United States says Iran risks dependency on Russia

  • Vladimir Putin met with his Turkish and Iranian counterparts in Tehran.
  • Iran’s Supreme Leader Ayatollah Ali Khamenei called for “long-term cooperation” with Russia.
  • The United States warned Iran that it risked becoming dependent on an isolated Russia after the visit.

The United States on Wednesday warned Iran that it risked becoming dependent on an isolated Russia after it welcomed President Vladimir Putin, even though the CIA director acknowledged the two countries have tense relations.

Putin travelled to Tehran on Tuesday for a three-way summit with his Turkish and Iranian counterparts that was ostensibly about the conflict-ridden Syrian situation.

On the sidelines of the summit, Iran’s Supreme Leader Ayatollah Ali Khamenei called for “long-term cooperation” with Russia, even though Tehran earlier tried to show its neutrality by abstaining from a key UN vote on condemning Moscow’s invasion of Ukraine.

“Iran has now cast its lot with a small number of countries who wore that veil of neutrality only to end up supporting President Putin in his war against Ukraine and the Ukrainian people,” State Department spokesman Ned Price told reporters.

The United States recently released intelligence purporting to show Russian delegations visiting Iran to assess combat drones as it looks to bolster its arsenal against Western arms in Ukraine.

But Price signaled that Iran’s return to compliance with the 2015 nuclear deal — backed by President Joe Biden after his predecessor Donald Trump trashed it — would start a new “economic relationship with other countries around the world.”

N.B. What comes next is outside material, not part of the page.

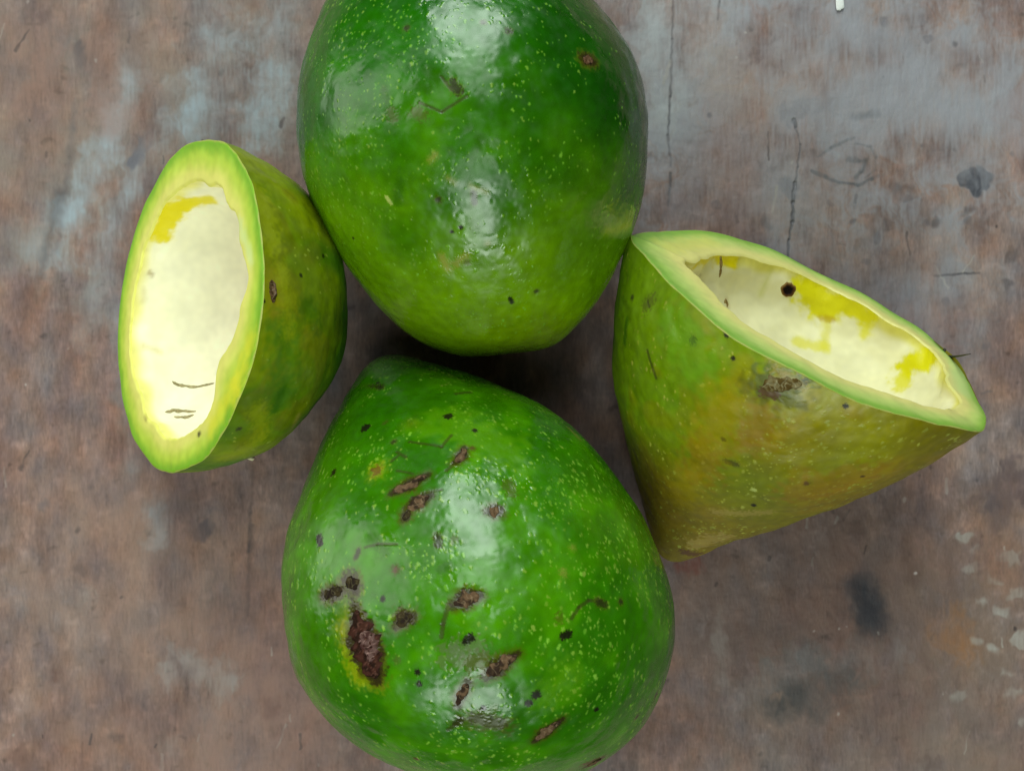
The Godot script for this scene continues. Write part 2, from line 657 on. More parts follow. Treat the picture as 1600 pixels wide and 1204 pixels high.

Negotiations have been deadlocked in part over Iranian demands that Biden lift Trump’s designation of the powerful Revolutionary Guards as a terrorist group.

Despite the US criticism of Iran’s summit, CIA chief Bill Burns — who as a diplomat helped broker the Iran deal and served as ambassador to Moscow — said Iran and Russia were reaching out to each other primarily because they are both “looking to break out of political isolation” and are under sanctions.

“But if they need each other, they don’t really trust each other in the sense that they are energy rivals and historical competitors,” Burns said at the Aspen Security Forum.

Moscow has a long history of interfering in Iranian affairs; it occupied the important northern city of Tabriz in the early 20th century and collaborated with the British to invade Iran in 1941.